Monday, January 19, 2009

Change Is Gonna Come

(Cartoon via McClatchy)

The nation changes leadership on Tuesday, and it makes me think of a job I once had where a new office manager arrived after some very troubled years had taken place. The outgoing manager was first in his class at bad management, often misrepresenting his stubborn ways as his 'principles', many of the inherent benefits of the job were just gone, and morale had been sucked down to a level so low as to be non-existent.

The new manager, while known to a few at the workplace, got an immediate lift among employees simply because he was new and the old one who had dragged everyone down was finally gone. Still, in the first six months to a year, this new manager also created many positive changes, often by simply seeing opportunities where the old manager was content to go on tirades about problems. He encouraged us to work harder, noting it was not our fault our business had been mismanaged. He found ways to acknowledge employees for their efforts, often expressed thanks, created projects where our business could excel and inspired us to dream big as we tried to improve our business. There were still some problems which took longer to correct, but the new manager stayed focused and overall made the business more successful and all of us employees earned direct benefits from that success.

So here's to the new manager about to take the post at 1600 Pennsylvania Avenue.
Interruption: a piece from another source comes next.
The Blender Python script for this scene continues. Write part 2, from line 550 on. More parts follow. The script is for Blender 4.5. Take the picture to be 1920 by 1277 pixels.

Hilzoy at Washington Monthly has highlighted an editorial from 1933, just prior to the inauguration of FDR, which has some eerie similarities to the America of today and the challenges ahead:

"
It was a Grand Old Party -- for them [Republicans] -- while it lasted. Makers and beneficiaries of our politico-economic system, these are the men whose failure is now written large in the towering empty edifices that scrape the New York sky, in the hundreds of thousands of "For sale" and "To let" signs which adorn our cities, in the closed banks, in the foreclosed farms, in the whole picture of devastation which has come under their rule.

Have these captains and kings departed -- not to return? The epoch of their wanton and repulsive leadership is ending. Their incompetence and their betrayal are manifest. But much of the evil they have done lives after them. The coming years will see the struggle to purge America, to reassert the promise of American life, to validate, in consonance with the changed times and conditions, the high aspirations of the founders of the nation."

I was glad to see the Sam Cooke tune "A Change Is Gonna Come" performed in Washington at the Inauguration celebrations Sunday (you can watch the celebration free via HBO online).